Misdirection and Screen Game

One thing I've noticed watching OSU against A&M and Missouri is their use of playaction and other misdirection or option type of plays.  Sometimes the playaction fake is honestly a bit half-hearted, but with their reputation running the football it is often an important fake nonetheless.  Not only that, they like to employ their backs on screens and get their offensive line in the open field to block.  In the run game, they will employ the zone-read, although Robinson has kept the ball a lot less and has had limited success on the ground this year.  They will also use the option to get Robinson out on the edge.

I'll focus on a couple screen plays for OSU because I think it will be an interesting thing to look for as we try to bring the heat at Zac Robinson.

Against Missouri

Osu_screen_1_medium

Oklahoma State is in a two TE set with Toston in the backfield.

Osu_screen_2_medium

The receiver goes into motion and a handoff is faked to him, causing the linebackers to take a step towards their left.

Osu_screen_3_medium

Keith Toston goes to the flat to receive the screen pass.  Notice he has both room and blockers to pick up a nice gain.  The play fails because Robinson's pass is poor and it falls on the ground.

Against Texas A&M

Osu_screen_4_medium

This is the first play from scrimmage for Oklahoma State, and this time they have three receivers on the left side of the field.  Toston is with Robinson in the backfield.

Osu_screen_5_medium

A receiver, like the play against Missouri, goes into motion, moving back to sweep behind Robinson.  The faked handoff is to Toston, but the reverse action still causes the A&M linebackers to take a false step.

Osu_screen_6_medium

On this play, Robinson's pass was good and a couple of good blocks sprang Toston free for a big gain.

Conclusion

Under Muschamp, Texas has proven to be a team that defends the screen well.  They will need to continue that this weekend as Oklahoma State seeks to find ways to neutralize the pressure Texas is capable of bringing.  Other ways Oklahoma State can neutralize pressure is to rely on playaction, as we also see here, and look for opportunities down the field.  This is why the clash between OSU's run offense against our run defense is big.  Even though they haven't lit the world on fire on the ground this month, OSU's offense still flows heavily through their runningbacks and they are persistent.  If Texas can frustrate the run game, OSU is ill-equipped to simply drop back and fling the ball around against our secondary.

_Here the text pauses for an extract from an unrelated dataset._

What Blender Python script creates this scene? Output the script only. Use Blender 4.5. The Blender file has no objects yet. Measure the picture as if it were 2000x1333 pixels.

I expect a big day from Lamarr Houston in the interior, and Ben Alexander will be a good option this game to stuff runs up the middle.  Robinson has not been that successful keeping the ball on the edge, so at this point it might be a good idea that he should be encouraged to keep the ball on options or zone-reads to see if he can gain good yardage with his legs.  Either way, expect the backs to get the ball a whole lot more in those situations.

I'm excited for this game, and I have a lot of confidence that our defense can hold this unit down.  Let's take this one in Stillwater en route to the Big 12 title game.